Friday, March 13, 2009

Who is Nina

Ciaran Carson lets the reader plunge into remembrances of Gabriel who has lost his love Nina in a car crash. Carson creates strong images with his poems, but leaves the reader grasping a leitmotif that seems to appear but eludes again. Nina remains a figure that is mysterious and covered. The reader sometimes even gets the impression that Gabriel is asking himself in his remembrances who he loved: Peace p. 105


So carefully did you measure your words it seemed to me
you rarely said what first came to mind. You reserved judgement.

Or: Pas de Deux page 26

It took us some time to establish our identity
For you'd learned where you came from to choose your words
carefully.
And often you'd seal my lips with a kiss as silently (...)

What is she hiding? What the reader gets to know about her is that she speaks French, English and German. She was in Paris, Berlin and Dresden. Her mother is French, (one?) of her aunts was in the résistance during World War II and her uncle used to collect watches. She was an interrogator probably as Stasi agent: The Shadow p. 30

The lie is memorized, the truth is remembered, he said.
I learned that early on in their school before I became

interrogator. That was after I learned to listen
in. They played many tapes of many stories, some true, some

false. I was asked to identify which was which, and where
the conversations might have taken place, whatever time.

(...)
You've told me that story more than once, more than once telling
me something I never heard before until then, telling

it so well I could almost believe I was there myself,
for all that I was at the time so many miles away.

Carson amazingly creates these intimate images of the two lovers, which dissolve in distance that reoccurs like a theme in a fugue. The cleft between them almost seems palpable.

Nina shows fragments of her that do not quite form a whole.
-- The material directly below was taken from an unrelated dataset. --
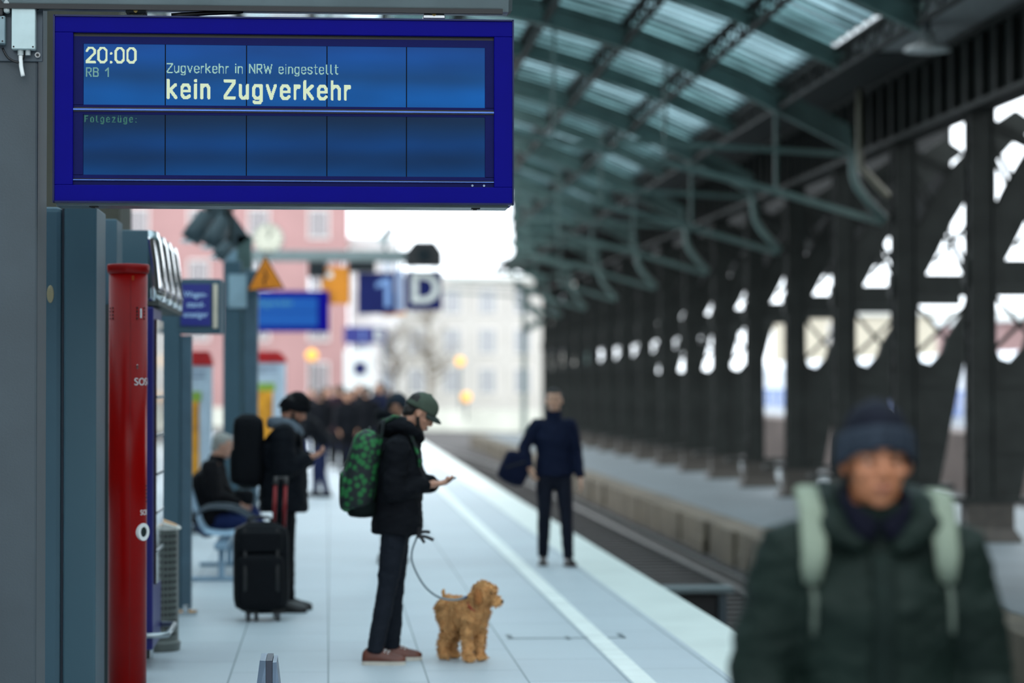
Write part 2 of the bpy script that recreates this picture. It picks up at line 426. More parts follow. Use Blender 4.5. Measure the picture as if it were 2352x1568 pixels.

In between the lines she seems to yell that he has no clue who she is. In the chapter "Filling the Blank" p. 104 it is described what and who she could be:

I'm the lady behind the counter of the Mont Blanc shop
who says what a nice hand when you try out one of her pens.

I'm the lady you write to when she's far away from home
though by the time the letter gets there she might have moved on.

I'm the lady in charge of the airport lingerie store
who asks you if there is anything she can help you with.

I'm the lady in question whose dimensions you reveal
to the lady in charge of the airport lingerie store.

I'm the lady you bump into unwittingly before
you know her name age or what she does for a living.

(...)

These are a lot of options to choose of - and a lot of "blank" space for projection. Carson succeeds to "paint" a picture of a lover who has lost someone beloved. The reoccurring remembrances that chase each other, always the same, varied ones, which try to find key moments that alleviate the fact of accepting loss. A very moving work!